The illustrative numerical model constructed for the typical low-income country case has a relatively modest multiplier effect from rise in government expenditure, and a rather stronger effect from an equi-proportionate rise in export earnings. If increases in actual government consumption, investment and exports experienced in the six 'general case' countries are applied as shocks to the illustrative model, the model reacts with GDP increases which, in five of the six countries, approximate the actual rates of growth experienced by them in their initial phase of recovery. The model is less predictive of actual growth in the mature recovery phase.
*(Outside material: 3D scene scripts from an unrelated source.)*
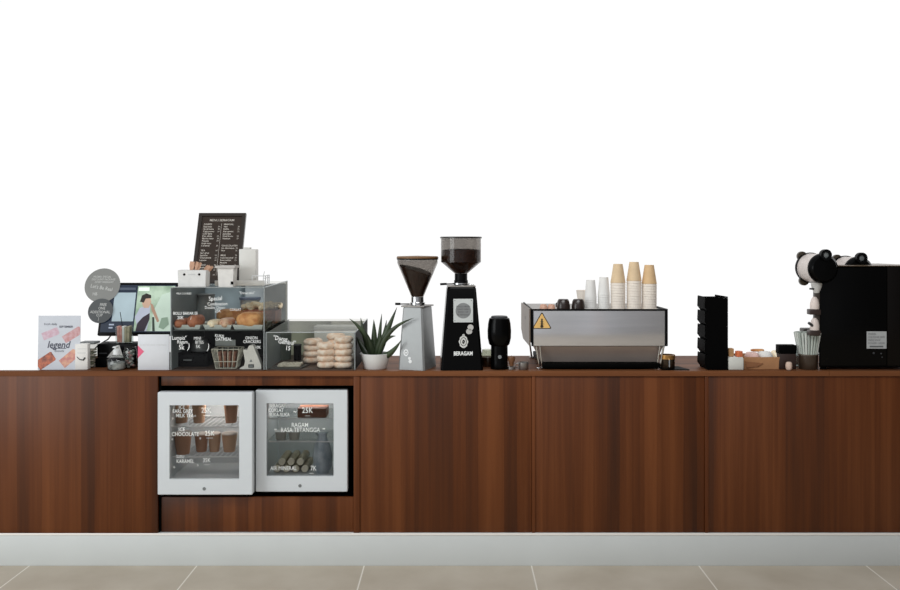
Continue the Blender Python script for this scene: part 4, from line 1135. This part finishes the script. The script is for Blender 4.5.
# rails along the tray
b = B()
b.box(xr - .006, xr, .0082, .16, zt_ - .011, zt_); b.box(xl, xl + .006, .0082, dm_, zt_ - .011, zt_); b.obj('tray_rail', BLACK, em)
# flared left side panel
b = B()
sp_ = [(0.0081, zt_ + .0), (.53, zt_ - .004), (.53, zb_ + .035), (.40, zb_ - .005), (.0081, zb_ - .0)]
b.loft([[(xl - .010, y, z) for y, z in sp_], [(xl - .004, y, z) for y, z in sp_]]); b.obj('side_panel', mat('side_steel', (112, 98, 86), .45, metal=.5, scale=8), em)
b = B(); b.loft([[(xr + .001, y, z) for y, z in sp_], [(xr + .006, y, z) for y, z in sp_]]); b.obj('side_panel', BLACK, em)
b = B(); b.text('linea', 0, 0, .03, bold=.01)
b.xform(Matrix.Rotation(-PI / 2, 4, 'Z'))
b.xform(Matrix.Translation((xl - .0106, .25, (zt_ + zb_) / 2 + .03))); b.obj('side_lettering', DARKGREY, em)
# lower sloped back panel
b = B()
zl = lz(362.3, .05)
b.loft([[(lx(533.5), .03, zb_ - .001), (lx(664.5), .03, zb_ - .001), (lx(657, .07), .07, zl), (lx(541, .07), .07, zl)], [(lx(533.5), .05, zb_ - .001), (lx(664.5), .05, zb_ - .001), (lx(657, .07), .09, zl), (lx(541, .07), .09, zl)]])
b.obj('lower_panel', mat('lower_steel', (186, 172, 164), .4, metal=.5, scale=6), em)
b = B(); b.box(lx(541, .07), lx(658, .07), .012, dm_, .006, zl - .0008, bev=.004); b.obj('drip_base', BLACKM, em)
for px, dd in ((536.5, .045), (661.5, .045)):
    for q in (0, .42):
        b = B(); s_ = 1 if px < 600 else -1
        b.tube([(lx(px, dd) - .004 * s_, dd - .028 + q, zb_ - .002), (lx(px, dd) + .012 * s_, dd - .012 + q, .004)], .005, 10)
        if q == 0: b.tube([(lx(px, dd) + .014 * s_, dd - .026 + q, zb_ - .002), (lx(px, dd) + .026 * s_, dd - .012 + q, .004)], .004, 10)
        b.lathe([(.0005, 0), (.014, 0), (.014, .006), (.0005, .006)], 14, Matrix.Translation((lx(px, dd) + .013 * s_, dd - .012 + q, 0)))
        b.obj('leg', CHROME, em)
# warning triangle
def tri(cx, cz, s, r, n=4):
    P = [Vector((cx + s * math.cos(a), cz + s * math.sin(a))) for a in (PI / 2, PI / 2 + 2 * PI / 3, PI / 2 + 4 * PI / 3)]
    c = Vector((cx, cz)); out = []
    for p in P:
        q = p + (c - p).normalized() * 2 * r; a0 = math.atan2(p.y - c.y, p.x - c.x)
        for k in range(n + 1):
            a = a0 - PI / 3 + 2 * PI / 3 * k / n; out.append((q.x + r * math.cos(a), q.y + r * math.sin(a)))
    return out
cz = lz(323.1); cx_ = lx(541.9)
wt = B(); wt.prism(tri(cx_, cz, 11.4 * u, .004), -.0002, .0008); tr_ = wt.obj('warning_sign', mat('sign_black', (44, 34, 22), .5), em)
b = B(); b.prism(tri(cx_, cz, 9.8 * u, .003), -.0008, -.0003); b.obj('sign_face', mat('sign_yellow', (226, 182, 108), .5, var=.03), tr_)
b = B(); b.box(cx_ - .004, cx_ + .004, -.0016, -.0009, cz - 2.5 * u, cz + 4.4 * u, bev=.0003); b.disc(cx_, cz - 3.2 * u, .0075, -.0016, -.0009, 18); b.box(cx_ - .011, cx_ + .011, -.0014, -.0009, cz - 1.0 * u, cz - .6 * u); b.box(cx_ - .009, cx_ + .009, -.0014, -.0009, cz + 1.2 * u, cz + 1.6 * u); b.obj('thermometer_symbol', mat('sign_black', (44, 34, 22)), tr_)

# ---------------------------------------------------------------- cups on the machine
ztray = TOP + .0005 + zt_ - .0083
def stack(px, d, n, rim, base, ht, sp, mats, labels, group, name='paper_cup', top_scale=None):
    proto = {}
    for k in range(n):
        m = mats[k]; loc = (X(px, d), d, ztray + k * sp)
        loc = (loc[0], loc[1], loc[2] + ht + .0012)
        if m.name not in proto:
            t = make_cup(name, labels[k], 'cup', rim, base, ht, m, loc, (PI, 0, 0), group)
            proto[m.name] = t
        else:
            dup(proto[m.name], loc, (PI, 0, 0), labels[k], group)
dK = .14
uK = U(dK)
for px, topy, nm in ((618, 264.2, 'leftmost'), (634, 262.2, 'middle'), (649.2, 265.2, 'rightmost')):
    total = (Z(topy, dK) - ztray)
    ht = 18.5 * uK; sp = .0128; n = round((total - ht) / sp) + 1; sp = (total - ht) / (n - 1)
    labs = [f'cream paper cup, {ordinal(k)} from the bottom of the {nm} cream cup stack' for k in range(n - 1)] + [f'tan paper cup upside down on top of the {nm} cream cup stack']
    stack(px, dK, n, 7.35 * uK, 4.6 * uK, ht, sp, [CREAM] * (n - 1) + [KRAFT2 if nm == 'rightmost' else KRAFT], labs, f'paper cups in the {nm} cream stack')
for px, topy, nm in ((590.6, 280.2, 'shorter left'), (603.8, 277.4, 'taller right')):
    total = (Z(topy, dK) - ztray); ht = 17.5 * uK; sp = .0118; n = round((total - ht) / sp) + 1; sp = (total - ht) / (n - 1)
    labs = [f'white paper cup, {"topmost" if k == n - 1 else ordinal(k) + " from the bottom"} of the {nm} white cup stack' for k in range(n)]
    stack(px, dK, n, 5.9 * uK, 4.4 * uK, ht, sp, [WHITECUP] * n, labs, f'white paper cups in the {nm} stack')
d = .25
make_cup('paper_cup', 'single upright cream paper cup behind the white cup stacks', 'cup', 7.2 * U(d), 5.0 * U(d), 17 * U(d), CREAM, (X(583.5, d), d, ztray + .0005))
MUG = mat('dark_brown_glaze', (44, 34, 30), .25, spec=.5)
for px, d, nm in ((563.3, .10, 'left'), (578.2, .10, 'right')):
    t = thing('espresso_mug', f'{nm} dark brown mug upside down on the espresso machine', 'mug', (X(px, d), d, ztray + .0006), 0, 'dark brown mugs on the machine')
    r = 6.7 * U(d); hh = 10.5 * U(d)
    b = B(); b.lathe([(r - .003, 0), (r, 0), (r, hh * .35), (r * .88, hh * .8), (r * .7, hh), (.0005, hh), (.0005, hh - .003), (r * .6, hh - .003), (r - .003, hh * .3)], 28, closed=True); b.obj('mug_body', MUG, t)
    b = B(); b.tube([(r * .98, 0, .010), (r * 1.28, 0, .014), (r * 1.3, 0, .028), (r * .95, 0, .034)], .003, 8); o = b.obj('handle', MUG, t); o.rotation_euler = (0, 0, 2.4 if px < 570 else .9)
PINK = mat('pink_glaze_cup', (206, 160, 136), .4)
for px, nm in ((543.5, 'left'), (551.5, 'right')):
    d = .16
    t = thing('espresso_cup', f'{nm} small pink cup upside down near the warning sign', 'cup', (X(px, d), d, ztray + .0006), 0, 'small pink cups on the machine')
    r = 4.0 * U(d); hh = 4.4 * U(d)
    b = B(); b.lathe([(r - .002, 0), (r, 0), (r * .9, hh * .7), (r * .6, hh), (.0005, hh), (.0005, hh - .003), (r * .5, hh - .003), (r - .003, hh * .3)], 24, closed=True); b.obj('cup_body', PINK, t)
    b = B(); b.tube([(0, r * .95, .008), (0, r * 1.4, .010), (0, r * 1.4, .018), (0, r * .9, .02)], .0022, 8); b.obj('handle', PINK, t)

# pitcher and knock mat right of the machine
d = .07
t = thing('milk_pitcher', 'small brass-rimmed steel pitcher at the right foot of the espresso machine', 'pitcher', (X(667.3, d), d, TOP + .0045))
r = 7.4 * U(d); hh = 13.5 * U(d)
b = B(); b.lathe([(.0005, 0), (r * .95, 0), (r, .004), (r, hh - .008), (r - .002, hh - .008), (r - .002, .004), (.0005, .003)], 32, closed=False); b.obj('pitcher_body', mat('pitcher_dark', (66, 56, 44), .25, metal=.8), t)
b = B(); b.lathe([(r + .0003, hh - .02), (r + .0018, hh - .02), (r + .0018, hh), (r - .003, hh), (r - .003, hh - .0075), (r + .0003, hh - .0075)], 32, closed=True); b.obj('rim_band', mat('brass', (170, 126, 70), .3, metal=.8), t)
b = B(); b.tube([(.0, -r - .001, hh * .75), (-.002, -r - .016, hh * .7), (-.002, -r - .016, hh * .2), (0, -r - .001, hh * .12)], .004, 8); b.obj('handle', CHROME, t)
b = B(); b.box(X(640, .07) , X(689, .07), .035, .16, TOP + .0004, TOP + .004, bev=.001)
b.bm.free()
t = B(); xa, xb = X(655, .06), X(688, .06)
t.loft([[(X(658, .1), .025, TOP + .0004), (X(690, .02), .025, TOP + .0004), (X(680, .1), .14, TOP + .0004), (X(662, .1), .14, TOP + .0004)], [(X(658, .1), .025, TOP + .004), (X(690, .02), .025, TOP + .004), (X(680, .1), .14, TOP + .004), (X(662, .1), .14, TOP + .004)]])
tag(t.obj('bar_mat', BLACKM), 'black rubber bar mat under the small steel pitcher', 'mat')

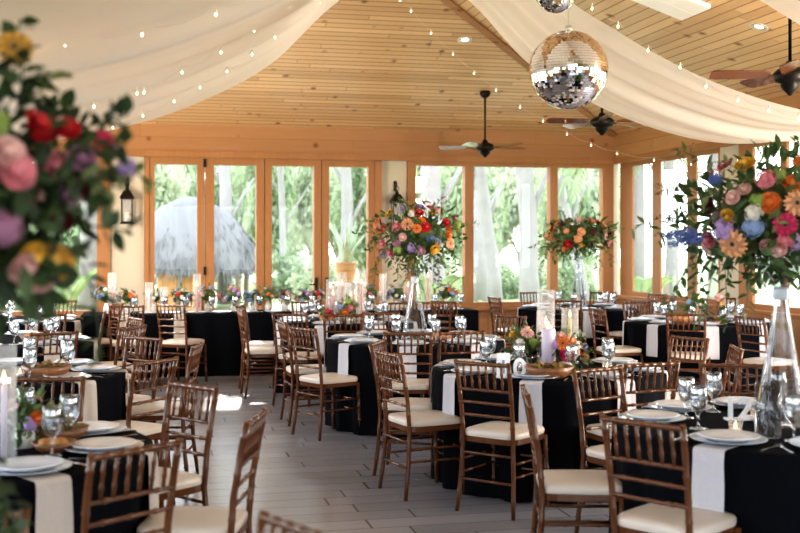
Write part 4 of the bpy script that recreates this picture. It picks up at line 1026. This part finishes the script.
for k,(px,zc,cr,lab) in enumerate(((150,46,0,'pale leafy tree far behind the left of the thatched hut'),(212,50,1,'green tree far behind the crown of the thatched hut'),(262,44,1,'green tree far behind the right edge of the thatched hut'),(312,50,0,'pale leafy tree far behind the third folding door pane'),(362,45,1,'green tree far behind the potted aloe'),(420,51,0,'pale leafy tree far behind the middle bouquet'),(470,44,1,'green tree far behind the left of the wide back window'),(522,50,0,'pale leafy tree far behind the wide back window'),(577,45,1,'green tree far behind the back corner bouquet'),(70,40,1,'dark leafy tree beyond the left window'),(120,52,1,'green tree far beyond the left plaster pier'),(182,60,1,'dark green tree far back left of the thatched hut peak'),(238,54,0,'pale leafy tree far back right of the thatched hut peak'),(288,60,1,'green tree far back in the third folding door pane'),(338,54,0,'pale tree far back behind the potted aloe'),(392,60,1,'green tree far behind the plaster pier'),(446,54,1,'green tree far back left of the wide window mullion'),(496,60,0,'pale tree far back in the wide window, left half'),(550,54,1,'green tree far back at the right mullion of the wide window'),(602,60,0,'pale leafy tree far beyond the corner of the room'))):
    tree(px,zc,.2,2.2,cr,(.52+.08*(k%2),.45,1.3),lab,mat='trunk_dark',seed=4,ch=3.6)
def bush(px,zc,s,cr,label):
    p=pz(px,zc,GZ); t=thing('bush',label,'bush',p); o=link('foliage',CR[cr],t,(0,0,1.5*s)); o.scale=(s,s,s); m=MB(); m.tube([(0,0,-.1),(0,0,1.4*s)],.06,6); obj('stem',m,M['trunk_dark'],t)
for i,(px,zc,s,cr,lab) in enumerate(((287,36,.36,1,'round green bush low in the third folding door pane'),(322,34,.33,0,'pale bush low between the third and fourth door panes'),(432,30,.36,0,'pale bush low behind the middle bouquet'),(497,35,.3,1,'low green bush far back in the wide window'),(536,36,.3,0,'pale low bush right of centre in the wide window'),(572,31,.32,1,'low green bush behind the slim white vase'),(30,26,.4,1,'dark bush beyond the far left window'))): bush(px,zc,s,cr,lab)
# palm with hanging fronds and banana plants beyond the left window
def fronds(p,label,n,ln,h,name,tr,seed,hang=1.0):
    rnd=random.Random(seed); t=thing(name,label,'palm tree',p); m=MB(); m.tube([(0,0,-.1),(.03,.02,h*.5),(0,0,h)],[tr*1.2,tr,tr*.9],12)
    obj('trunk',m,M['trunk'],t); m=MB()
    for i in range(n):
        a=2*PI*i/n+rnd.uniform(-.2,.2); e=Vector((cos(a),sin(a),0)); pts=[Vector((0,0,h))]; d=(e*.8+Vector((0,0,rnd.uniform(.1,1.0)))).normalized()
        for k in range(8): d=(d+Vector((0,0,-.22*hang))).normalized(); pts.append(pts[-1]+d*ln/8)
        m.tube(pts,[.025]*9,4); s=e.cross(Vector((0,0,1)))
        for k in range(1,9):
            for q in range(3):
                b=pts[k-1].lerp(pts[k],q/3)
                for sg in(-1,1): leaf(m,b,(s*sg+(pts[k]-pts[k-1]).normalized()*.6+Vector((0,0,-.5))),Vector((0,0,1)),.55*(1-.06*k),.05)
    obj('fronds',m,M['leaf_b'],t)
fronds(pz(89,19.5,GZ),'palm with drooping dry fronds beyond the left window',16,2.6,4.3,'palm_tree',.17,3,1.5)
fronds(pz(637,24,GZ),'palm seen through the first right side window',14,2.4,4.2,'palm_tree',.15,5,1.3)
fronds(pz(716,20,GZ),'palm fronds across the top of the third right side window',14,2.6,4.6,'palm_tree',.15,7,1.1)
def banana(p,label,seed,n=6,sc=1.0):
    rnd=random.Random(seed); t=thing('banana_plant',label,'plant',p)
    for i in range(n):
        a=2*PI*i/n+rnd.uniform(-.3,.3); e=Vector((cos(a),sin(a),0)); m=MB(); pts=[]; L_=rnd.uniform(1.1,1.6)*sc
        for k in range(9): u=k/8; pts.append(e*(.9*L_*u**1.4*.6)+Vector((0,0,.15+L_*(1.15*u-.35*u**3))))
        m.tube(pts,[.02*(1-.7*k/8) for k in range(9)],6); s=e.cross(Vector((0,0,1))).normalized(); vs=[]
        for k in range(3,9):
            w=.22*sc*math.sqrt(max(0,sin(PI*min(1,(k-2.6)/6.2)))); vs+=[pts[k]+s*w+Vector((0,0,.05)),pts[k],pts[k]-s*w+Vector((0,0,.05))]
        m.add(vs,[(3*k+q,3*k+q+1,3*k+q+4,3*k+q+3) for k in range(5) for q in range(2)],True); obj('leaf',m,M['leaf_banana'],t)
banana(pz(60,18.3,GZ),'bright green banana plant outside the left window',1); banana(pz(93,20.6,GZ),'smaller banana plant at the foot of the palm outside the left window',2,5,.85); banana(pz(640,20,GZ),'broad-leaved plant outside the first side window',4,6,1.0); banana(pz(432,17.7,GZ),'broad-leaved plant outside the window behind the clear cone vase',6,6,.9); banana(pz(495,18.2,GZ),'low broad-leaved plant below the wide back window',7,6,.6)
# thatched hut
zc=30.0; p=pz(191,zc,GZ); t=thing('thatched_hut','round open hut with a shaggy grey thatched roof outside the folding doors','hut',p)
m=MB(); rnd=random.Random(6); n=64; vs=[]; pr=[(.02,2.95),(.35,2.88),(.8,2.66),(1.25,2.28),(1.62,1.82),(1.85,1.4),(1.92,1.0)]
for i,(r,z) in enumerate(pr):
    for j in range(n): a=2*PI*j/n; q=1+rnd.uniform(-.02,.02); vs.append((r*q*cos(a),r*q*sin(a),z+(rnd.uniform(-.16,.05) if i==len(pr)-1 else 0)))
m.add(vs,[(i*n+j,(i+1)*n+j,(i+1)*n+(j+1)%n,i*n+(j+1)%n) for i in range(len(pr)-1) for j in range(n)],True)
for i in range(1500):
    k=rnd.random(); a=rnd.uniform(0,6.283); i0=min(5,int(k*6)); f=k*6-i0; r=pr[i0][0]*(1-f)+pr[i0+1][0]*f; z=pr[i0][1]*(1-f)+pr[i0+1][1]*f; e=Vector((cos(a),sin(a),0)); leaf(m,e*(r+.02)+Vector((0,0,z)),e*.35+Vector((rnd.gauss(0,.12),rnd.gauss(0,.12),-1)),e,.42,.035)
o=obj('thatch_roof',m,M['thatch'],t); o.scale=(1.0,1.0,1.02)
for j in range(6): a=2*PI*j/6+.3; obj('post',MB().tube([(1.6*cos(a),1.6*sin(a),-.1),(1.6*cos(a),1.6*sin(a),1.75)],.07,8),M['trunk_dark'],t)
m=MB(); m.bbox((-.9,-1.55,.0),(.3,-1.1,.95)); m.bbox((-1.0,-1.65,.95),(.4,-1.0,1.02)); obj('counter',m,M['panel'],t)
# potted aloe on a white stand
p=pz(346,17.9,-.02); t=thing('plant_stand','white square stand under the potted aloe outside the fourth door pane','stand',p)
m=MB(); m.box((0,0,.97),(.62,.5,.05)); obj('top',m,M['white'],t)
for sx in(-1,1):
    for sy in(-1,1): obj('leg',MB().box((sx*.27,sy*.21,.47),(.06,.06,.95)),M['white'],t)
obj('shelf',MB().box((0,0,.55),(.54,.42,.03)),M['white'],t)
t=thing('potted_aloe','spiky aloe in a banded terracotta pot on the white stand outside','potted plant',p+Vector((0,0,.995)))
obj('pot',MB().lathe([(0,0),(.12,0),(.165,.18),(.175,.30),(.19,.30),(.19,.335),(.165,.335),(.15,.29),(0,.27)],24),M['terracotta'],t)
rnd=random.Random(3)
for i in range(17):
    a=i*2.4; e=Vector((cos(a),sin(a),0)); k=rnd.uniform(.15,.75); m=MB(); L_=rnd.uniform(.45,.8)*(1.25-k*.5); pts=[Vector((0,0,.28))+e*.04]
    for q in range(1,7): u=q/6; pts.append(pts[0]+e*(k*L_*u**1.5*.75)+Vector((0,0,L_*(u-.12*k*u*u))))
    m.tube(pts,[.026,.028,.025,.021,.016,.010,.003],6); obj('aloe_leaf',m,M['aloe'],t)
# ---------------------------------------------------------------- light, sky, camera
w=bpy.data.worlds.new('World'); bpy.context.scene.world=w; w.use_nodes=True; nt=w.node_tree; bg=nt.nodes['Background']
tc=nt.nodes.new('ShaderNodeTexCoord'); sp=nt.nodes.new('ShaderNodeSeparateXYZ'); L(nt,tc.outputs['Generated'],sp.inputs[0])
r=nt.nodes.new('ShaderNodeValToRGB'); r.color_ramp.elements[0].color=(.93,.97,1,1); r.color_ramp.elements[0].position=.0; r.color_ramp.elements[1].color=(.75,.86,1,1); r.color_ramp.elements[1].position=.75
L(nt,sp.outputs[2],r.inputs[0]); L(nt,r.outputs[0],bg.inputs[0]); bg.inputs[1].default_value=8.0
def lamp(name,kind,loc,energy,col=(1,1,1),size=1,size_y=None,aimto=None,**k):
    l=bpy.data.lights.new(name,kind); l.energy=energy; l.color=col
    if kind=='AREA':
        l.size=size
        if size_y: l.shape='RECTANGLE'; l.size_y=size_y
    elif kind=='SUN': l.angle=size
    else: l.shadow_soft_size=size
    o=bpy.data.objects.new(name,l); C.objects.link(o); o.location=loc
    if aimto is not None: o.rotation_euler=(Vector(aimto)-Vector(loc)).to_track_quat('-Z','Y').to_euler()
    return o
lamp('sun','SUN',(10,60,25),2.2,(1,.93,.84),.012,aimto=(10-3,60-38,25-18.3))
lamp('ceiling_fill_right','AREA',(6.8,4.8,2.4),820,(1,.89,.74),.6,4,aimto=(3.0,10.5,4.6))  # added lamp without a fixture, brightens the pine ceiling
lamp('ceiling_fill_left','AREA',(-2.45,12.6,2.4),380,(1,.89,.74),.6,3,aimto=(2.2,14.2,3.9))  # second added ceiling wash, out of view, no fixture in the room
lamp('left_side_fill','AREA',(-2.5,8.0,1.7),150,(.86,.93,1),1.6,7,aimto=(2.5,8.3,2.3))  # added cool lamp inside the left wall, whitens drapes and chairs
lamp('room_fill','AREA',(1.2,-1.5,3.4),60,(.92,.96,1),5,1.6,aimto=(2.2,9,.8))
cam=bpy.data.cameras.new('camera'); co=bpy.data.objects.new('camera',cam); C.objects.link(co)
co.location=(0,0,CH); co.rotation_euler=(PI/2,0,-YAW); cam.sensor_width=36; cam.lens=36*F/800; cam.shift_y=-(266.5-HZ)/800
cam.clip_end=300; cam.dof.use_dof=True; cam.dof.focus_distance=8.3; cam.dof.aperture_fstop=2.4
sc=bpy.context.scene; sc.camera=co
sc.view_settings.view_transform='Standard'; sc.view_settings.look='Medium High Contrast'; sc.view_settings.exposure=-.35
This result suggests that demand-side stimuli are particularly important in promoting growth in the initial phase.

If this exercise is performed in the planning phase, before major interventions to remove supply-side bottlenecks, it can highlight transactional linkages which must function properly if recovery is to proceed, and thus help to identify priority projects.

An illustrative model for Iraq is also constructed, loosely based on what is known about the structure of the economy before its precipitate collapse in the 1990s. A high arc elasticity of supply is assumed on account of the high level of current unemployment affecting inter alia skilled and educated personnel, and pressure within the international community to make rapid restoration of productive and infrastructural capacity. This model, by construction, shows that the indirect and induced effects of government expenditure, with its strong backward and forward linkages, are significantly stronger than those of exports and investment spending where linkages are weaker. A 10% rise in government consumption yields a 3.5% increase in GDP, and a possible increase in employment of 117 000.

Using this tool a partial economic recovery scenario is constructed, making realistic assumptions about the revival of oil production, the value of oil exports, and assuming that Exchequer receipts of oil revenue are used to finance government expenditure. It holds out the prospect that per capita GDP (in 2002$) may rise by 50% from $830 in 2002 to $ 1225 in 2005 or 2006.

Conclusions

The main conclusions drawn are that:

# economic recovery after collapse - or prolonged decline - is not necessarily delayed by as long as inferences from cross-country analyses suggest,

# demand-side stimulus plays an important supporting role in promoting recovery, alongside action to remote supply-side restraints, because of the presence of underutilised but productive resources; increased public expenditure can therefore be helpful in accelerating recovery - if it can be financed without violating macroeconomic constraints and applied without undermining structural reforms,

# simple linear models are usable as a tool for simulating the likely effects of demand-side stimuli, and of identifying the economic linkages that need to be strengthened, and the supply-side bottlenecks that need to be removed, if the recovery process is to proceed smoothly and rapidly.